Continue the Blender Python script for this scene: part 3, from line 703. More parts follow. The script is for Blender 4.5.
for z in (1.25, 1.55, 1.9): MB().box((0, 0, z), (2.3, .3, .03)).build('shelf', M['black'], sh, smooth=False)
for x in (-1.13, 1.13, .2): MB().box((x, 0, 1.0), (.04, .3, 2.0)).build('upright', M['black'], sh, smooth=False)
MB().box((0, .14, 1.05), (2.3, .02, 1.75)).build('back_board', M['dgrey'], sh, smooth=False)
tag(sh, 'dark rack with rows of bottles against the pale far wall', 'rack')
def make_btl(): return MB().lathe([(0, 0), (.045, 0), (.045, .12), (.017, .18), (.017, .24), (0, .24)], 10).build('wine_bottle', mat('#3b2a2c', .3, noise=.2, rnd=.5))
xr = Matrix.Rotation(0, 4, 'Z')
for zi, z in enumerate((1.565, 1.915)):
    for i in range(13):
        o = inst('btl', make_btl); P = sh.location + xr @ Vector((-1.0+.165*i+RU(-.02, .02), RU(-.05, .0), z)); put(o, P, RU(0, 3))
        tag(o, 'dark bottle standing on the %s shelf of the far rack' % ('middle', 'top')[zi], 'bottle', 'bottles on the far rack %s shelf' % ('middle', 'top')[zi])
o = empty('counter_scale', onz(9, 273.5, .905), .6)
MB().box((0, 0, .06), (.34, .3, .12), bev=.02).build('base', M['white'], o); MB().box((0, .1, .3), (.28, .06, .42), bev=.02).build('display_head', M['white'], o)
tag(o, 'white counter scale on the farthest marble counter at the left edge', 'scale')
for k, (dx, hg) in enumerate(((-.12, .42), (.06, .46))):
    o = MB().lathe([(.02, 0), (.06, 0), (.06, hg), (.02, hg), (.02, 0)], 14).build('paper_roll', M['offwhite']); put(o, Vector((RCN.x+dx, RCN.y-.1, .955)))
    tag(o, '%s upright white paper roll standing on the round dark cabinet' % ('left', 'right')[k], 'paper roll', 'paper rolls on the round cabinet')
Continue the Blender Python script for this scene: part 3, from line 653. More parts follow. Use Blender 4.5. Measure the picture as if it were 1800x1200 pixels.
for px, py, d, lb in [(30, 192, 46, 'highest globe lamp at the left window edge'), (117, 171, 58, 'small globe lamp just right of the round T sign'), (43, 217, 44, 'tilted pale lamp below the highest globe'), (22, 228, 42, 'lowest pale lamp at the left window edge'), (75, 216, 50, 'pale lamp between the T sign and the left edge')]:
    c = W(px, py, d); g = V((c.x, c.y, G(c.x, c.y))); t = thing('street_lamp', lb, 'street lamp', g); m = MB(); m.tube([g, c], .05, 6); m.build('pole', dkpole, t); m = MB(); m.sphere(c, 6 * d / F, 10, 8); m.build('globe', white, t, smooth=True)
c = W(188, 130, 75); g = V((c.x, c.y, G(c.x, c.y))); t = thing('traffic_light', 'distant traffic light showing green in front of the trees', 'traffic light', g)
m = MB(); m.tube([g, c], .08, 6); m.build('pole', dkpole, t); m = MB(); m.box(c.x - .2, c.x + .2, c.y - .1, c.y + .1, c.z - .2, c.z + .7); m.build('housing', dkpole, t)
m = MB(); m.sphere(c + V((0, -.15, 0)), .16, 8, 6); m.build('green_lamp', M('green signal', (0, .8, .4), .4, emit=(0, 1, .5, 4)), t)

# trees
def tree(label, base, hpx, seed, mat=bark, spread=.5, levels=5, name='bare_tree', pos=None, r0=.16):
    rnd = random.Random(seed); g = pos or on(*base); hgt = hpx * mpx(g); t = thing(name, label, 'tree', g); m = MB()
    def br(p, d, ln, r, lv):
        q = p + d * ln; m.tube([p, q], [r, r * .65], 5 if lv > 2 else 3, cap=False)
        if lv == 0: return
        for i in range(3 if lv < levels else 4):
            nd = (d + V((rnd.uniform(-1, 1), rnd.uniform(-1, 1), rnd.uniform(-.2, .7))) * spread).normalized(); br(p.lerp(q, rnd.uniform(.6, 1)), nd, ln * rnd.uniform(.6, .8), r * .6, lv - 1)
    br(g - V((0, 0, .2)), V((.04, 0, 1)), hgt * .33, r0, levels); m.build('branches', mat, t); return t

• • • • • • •

Give all of the entries again, word for word.

- Completed exercise
Continue the Blender Python script for this scene: part 3, from line 703. More parts follow. The script is for Blender 4.5.
for z in (1.25, 1.55, 1.9): MB().box((0, 0, z), (2.3, .3, .03)).build('shelf', M['black'], sh, smooth=False)
for x in (-1.13, 1.13, .2): MB().box((x, 0, 1.0), (.04, .3, 2.0)).build('upright', M['black'], sh, smooth=False)
MB().box((0, .14, 1.05), (2.3, .02, 1.75)).build('back_board', M['dgrey'], sh, smooth=False)
tag(sh, 'dark rack with rows of bottles against the pale far wall', 'rack')
def make_btl(): return MB().lathe([(0, 0), (.045, 0), (.045, .12), (.017, .18), (.017, .24), (0, .24)], 10).build('wine_bottle', mat('#3b2a2c', .3, noise=.2, rnd=.5))
xr = Matrix.Rotation(0, 4, 'Z')
for zi, z in enumerate((1.565, 1.915)):
    for i in range(13):
        o = inst('btl', make_btl); P = sh.location + xr @ Vector((-1.0+.165*i+RU(-.02, .02), RU(-.05, .0), z)); put(o, P, RU(0, 3))
        tag(o, 'dark bottle standing on the %s shelf of the far rack' % ('middle', 'top')[zi], 'bottle', 'bottles on the far rack %s shelf' % ('middle', 'top')[zi])
o = empty('counter_scale', onz(9, 273.5, .905), .6)
MB().box((0, 0, .06), (.34, .3, .12), bev=.02).build('base', M['white'], o); MB().box((0, .1, .3), (.28, .06, .42), bev=.02).build('display_head', M['white'], o)
tag(o, 'white counter scale on the farthest marble counter at the left edge', 'scale')
for k, (dx, hg) in enumerate(((-.12, .42), (.06, .46))):
    o = MB().lathe([(.02, 0), (.06, 0), (.06, hg), (.02, hg), (.02, 0)], 14).build('paper_roll', M['offwhite']); put(o, Vector((RCN.x+dx, RCN.y-.1, .955)))
    tag(o, '%s upright white paper roll standing on the round dark cabinet' % ('left', 'right')[k], 'paper roll', 'paper rolls on the round cabinet')
Continue the Blender Python script for this scene: part 3, from line 653. More parts follow. Use Blender 4.5. Measure the picture as if it were 1800x1200 pixels.
for px, py, d, lb in [(30, 192, 46, 'highest globe lamp at the left window edge'), (117, 171, 58, 'small globe lamp just right of the round T sign'), (43, 217, 44, 'tilted pale lamp below the highest globe'), (22, 228, 42, 'lowest pale lamp at the left window edge'), (75, 216, 50, 'pale lamp between the T sign and the left edge')]:
    c = W(px, py, d); g = V((c.x, c.y, G(c.x, c.y))); t = thing('street_lamp', lb, 'street lamp', g); m = MB(); m.tube([g, c], .05, 6); m.build('pole', dkpole, t); m = MB(); m.sphere(c, 6 * d / F, 10, 8); m.build('globe', white, t, smooth=True)
c = W(188, 130, 75); g = V((c.x, c.y, G(c.x, c.y))); t = thing('traffic_light', 'distant traffic light showing green in front of the trees', 'traffic light', g)
m = MB(); m.tube([g, c], .08, 6); m.build('pole', dkpole, t); m = MB(); m.box(c.x - .2, c.x + .2, c.y - .1, c.y + .1, c.z - .2, c.z + .7); m.build('housing', dkpole, t)
m = MB(); m.sphere(c + V((0, -.15, 0)), .16, 8, 6); m.build('green_lamp', M('green signal', (0, .8, .4), .4, emit=(0, 1, .5, 4)), t)

# trees
def tree(label, base, hpx, seed, mat=bark, spread=.5, levels=5, name='bare_tree', pos=None, r0=.16):
    rnd = random.Random(seed); g = pos or on(*base); hgt = hpx * mpx(g); t = thing(name, label, 'tree', g); m = MB()
    def br(p, d, ln, r, lv):
        q = p + d * ln; m.tube([p, q], [r, r * .65], 5 if lv > 2 else 3, cap=False)
        if lv == 0: return
        for i in range(3 if lv < levels else 4):
            nd = (d + V((rnd.uniform(-1, 1), rnd.uniform(-1, 1), rnd.uniform(-.2, .7))) * spread).normalized(); br(p.lerp(q, rnd.uniform(.6, 1)), nd, ln * rnd.uniform(.6, .8), r * .6, lv - 1)
    br(g - V((0, 0, .2)), V((.04, 0, 1)), hgt * .33, r0, levels); m.build('branches', mat, t); return t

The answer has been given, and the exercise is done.